Tout un tas de choses qui sont propre à l’organisation des festivals. Il faut être très rôdé, très structuré. Il n’y a pas eu tellement plus de difficultés qu’ailleurs. Peut-être l’une des difficultés, je dirais que c’était les lieux de concert. On n’a pas pu vraiment trouver de lieux dédiés aux concerts. On a choisi des lieux dans lesquels il se passe autre chose. On est allé au Centre d’art, au Bureau d’Ethnologie. A Jacmel, on a fait les concerts dans une grande halle qui servait avant au stockage du café. Ce sont des lieux atypiques qu’on a transformés en des lieux de concert. C’est sûr qu’il fallait assurer toute la logistique autour de ces lieux qui ne sont pas faits à l’origine pour des concerts. Mais justement, je pense que c’était un challenge qui était intéressant, passionnant, celui de pouvoir transformer un lieu en lieu de concert et accueillir du public pour écouter de la musique dans un endroit qui n’est a priori pas fait pour ça. Je dois dire que jouer dans des lieux de vie et parfois chargés d’histoire était très fort et très inspirant.
Après plusieurs CDs sortis, vous revenez avec un disque très personnel intitulé « Haïti, mon amour » où vous revisitez la création de trois compositeurs haïtiens : Justin Élie, Ludovic Lamothe et Edmond Saintonge qui ont été tous les trois au Conservatoire de Paris et qui ne sont sûrement pas trop connu du public européen. Comment a eu lieu votre rencontre avec ces trois compositeurs ?
La toute première fois que j’ai entendu parler d’un de ces compositeurs, c’était Justin Élie et c’était grâce à un pianiste haïtien qui s’appelle David Bontemps qui habite à Montréal et que j’avais invité au festival en 2017. Il m’a fait découvrir la musique de Justin Élie. J’ai trouvé cela magnifique et profondément poétique et singulier. Il m’a parlé aussi d’autres compositeurs et m’a mis en relation avec la Société de Recherche et de diffusion de la musique haïtienne à Montréal qui s’occupe de rassembler tout ce qui existe, les partitions, les archives, etc. Donc, j’ai commencé à faire des recherches grâce à eux. Puis, j’ai rencontré en Haïti la pianiste Micheline Laudun Denis qui vit à Port-au-Prince et qui m’a offert quelques cédéroms qu’elle avait réalisés dans le passé avec des compositions haïtiennes. Donc, grâce à ces rencontres déterminantes, j’ai découvert ces compositeurs classiques haïtiens et c’était pour moi une immense révélation. J’ai été fascinée par ces œuvres d’une richesse incroyable, très singulières, très personnelles et j’ai eu à cœur de les faire connaître ailleurs qu’en Haïti. Il est vrai qu’en France, en Europe, on ne les connaissait pas du tout malheureusement. Donc, je me suis en quelque sorte chargée de cette mission d’essayer de les faire connaître car ces compositeurs doivent avoir leur place dans l’Histoire de la musique et sortir de l’oubli.
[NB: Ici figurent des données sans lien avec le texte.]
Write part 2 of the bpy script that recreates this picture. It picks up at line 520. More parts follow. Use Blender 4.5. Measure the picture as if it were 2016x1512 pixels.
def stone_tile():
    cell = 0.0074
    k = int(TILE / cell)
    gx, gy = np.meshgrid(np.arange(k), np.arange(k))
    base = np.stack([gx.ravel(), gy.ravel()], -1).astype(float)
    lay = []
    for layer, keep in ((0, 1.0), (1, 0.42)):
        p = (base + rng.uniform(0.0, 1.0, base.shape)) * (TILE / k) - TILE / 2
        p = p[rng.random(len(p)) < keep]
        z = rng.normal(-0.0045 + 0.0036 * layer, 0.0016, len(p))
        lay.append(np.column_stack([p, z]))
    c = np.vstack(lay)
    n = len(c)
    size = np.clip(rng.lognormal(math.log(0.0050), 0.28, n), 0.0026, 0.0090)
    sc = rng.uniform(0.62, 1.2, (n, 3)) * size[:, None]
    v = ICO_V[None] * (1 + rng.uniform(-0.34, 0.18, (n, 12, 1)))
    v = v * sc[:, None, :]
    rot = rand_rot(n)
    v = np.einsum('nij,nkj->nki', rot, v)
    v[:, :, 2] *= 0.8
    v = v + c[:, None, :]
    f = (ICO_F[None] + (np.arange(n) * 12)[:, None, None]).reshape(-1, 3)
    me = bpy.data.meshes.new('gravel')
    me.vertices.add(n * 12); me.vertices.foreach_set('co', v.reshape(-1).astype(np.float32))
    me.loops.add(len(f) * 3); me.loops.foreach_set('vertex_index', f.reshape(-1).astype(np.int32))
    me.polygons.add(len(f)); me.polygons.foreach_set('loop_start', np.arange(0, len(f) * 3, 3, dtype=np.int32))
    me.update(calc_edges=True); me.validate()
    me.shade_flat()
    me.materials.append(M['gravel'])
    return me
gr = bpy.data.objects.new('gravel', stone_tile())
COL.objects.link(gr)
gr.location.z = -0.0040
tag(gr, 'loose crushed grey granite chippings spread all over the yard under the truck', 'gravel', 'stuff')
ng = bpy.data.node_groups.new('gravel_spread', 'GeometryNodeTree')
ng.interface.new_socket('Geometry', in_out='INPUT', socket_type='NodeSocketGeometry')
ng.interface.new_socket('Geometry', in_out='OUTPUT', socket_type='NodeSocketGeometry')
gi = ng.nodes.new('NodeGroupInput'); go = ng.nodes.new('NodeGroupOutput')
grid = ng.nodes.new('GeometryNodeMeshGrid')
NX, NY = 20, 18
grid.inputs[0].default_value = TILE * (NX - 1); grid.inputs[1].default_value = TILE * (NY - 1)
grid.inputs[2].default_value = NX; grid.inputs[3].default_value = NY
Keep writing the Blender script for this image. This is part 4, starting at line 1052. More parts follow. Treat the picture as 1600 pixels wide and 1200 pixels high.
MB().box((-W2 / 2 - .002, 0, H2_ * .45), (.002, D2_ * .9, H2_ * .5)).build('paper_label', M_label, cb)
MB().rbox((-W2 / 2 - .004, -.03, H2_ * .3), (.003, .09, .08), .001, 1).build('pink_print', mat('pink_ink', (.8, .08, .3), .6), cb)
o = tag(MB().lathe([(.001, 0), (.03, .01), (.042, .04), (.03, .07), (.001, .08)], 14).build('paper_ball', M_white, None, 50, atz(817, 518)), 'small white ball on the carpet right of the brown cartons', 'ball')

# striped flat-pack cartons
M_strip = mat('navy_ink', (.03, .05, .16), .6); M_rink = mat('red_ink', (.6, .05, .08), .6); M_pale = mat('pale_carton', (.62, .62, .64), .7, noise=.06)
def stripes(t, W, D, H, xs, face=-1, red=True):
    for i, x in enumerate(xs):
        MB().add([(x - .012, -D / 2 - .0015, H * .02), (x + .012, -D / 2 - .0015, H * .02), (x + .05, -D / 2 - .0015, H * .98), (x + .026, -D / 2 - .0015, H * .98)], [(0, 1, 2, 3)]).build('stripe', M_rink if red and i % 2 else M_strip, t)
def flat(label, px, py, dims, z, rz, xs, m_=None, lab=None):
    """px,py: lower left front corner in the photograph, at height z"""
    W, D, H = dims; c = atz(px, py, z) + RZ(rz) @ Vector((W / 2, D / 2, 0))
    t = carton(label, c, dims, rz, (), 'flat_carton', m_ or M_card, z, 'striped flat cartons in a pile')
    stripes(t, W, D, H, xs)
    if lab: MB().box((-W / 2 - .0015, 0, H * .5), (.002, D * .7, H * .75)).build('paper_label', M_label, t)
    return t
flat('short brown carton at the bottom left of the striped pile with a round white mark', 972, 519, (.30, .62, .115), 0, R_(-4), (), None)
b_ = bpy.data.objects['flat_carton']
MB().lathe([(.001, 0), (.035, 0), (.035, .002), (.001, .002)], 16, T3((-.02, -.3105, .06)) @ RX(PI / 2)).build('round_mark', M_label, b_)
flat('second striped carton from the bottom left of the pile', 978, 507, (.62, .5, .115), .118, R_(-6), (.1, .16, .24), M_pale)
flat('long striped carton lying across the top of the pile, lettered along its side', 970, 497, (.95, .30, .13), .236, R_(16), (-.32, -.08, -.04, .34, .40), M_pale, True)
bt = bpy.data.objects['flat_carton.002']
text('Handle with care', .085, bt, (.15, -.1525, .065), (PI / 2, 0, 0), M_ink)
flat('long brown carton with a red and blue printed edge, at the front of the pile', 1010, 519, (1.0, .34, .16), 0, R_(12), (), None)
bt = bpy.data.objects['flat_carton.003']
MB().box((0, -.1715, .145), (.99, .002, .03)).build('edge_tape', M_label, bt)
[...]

Qu’est-ce qui fait la singularité de leurs œuvres ?
Je dirais que comme tout grand compositeur, chacun a un langage qui lui est propre, qui est donc unique à la base. Surtout, ce sont des musiques qui symbolise une forme de rencontre, de métissage entre la culture haïtienne, les rythmes afro-caribéens, les mélodies et les danses populaires haïtiennes comme la méringue et l’écriture occidentale classique qu’ils ont appris au Conservatoire de Paris. Ce mélange entre ces deux styles en fait quelque chose de particulièrement rare.
Y’a-t-il d’autres créateurs qui vous inspirent, des compositeurs qui vous ont influencée dans votre travail ?
Je suis très inspirée souvent par mes lectures. Ce ne sont pas forcément des créateurs musicaux mais ils peuvent aussi être littéraires ou toute autre forme d’expression artistique. C’est vrai que je trouve dans d’autres arts une source d’inspiration pour ma propre pratique artistique. Récemment, j’ai lu un roman magnifique d’un auteur haïtien qui s’appelle Jean D’Amérique, c’est son premier roman, le titre en est Soleil à coudre. Il a été une révélation pour moi tellement c’était intense et puissant. Donc, des auteurs comme ça pour moi, ce sont des inspirateurs, des gens qui me nourrissent énormément, qui me donnent de nouvelles perspectives, nourrissent l’imagination, qui donnent envie d’aller plus loin. Il me semble que les artistes en général sont très sensibles à ce qui leur entourent. Un artiste se nourrit fondamentalement du monde qui l’entoure et dans lequel il évolue.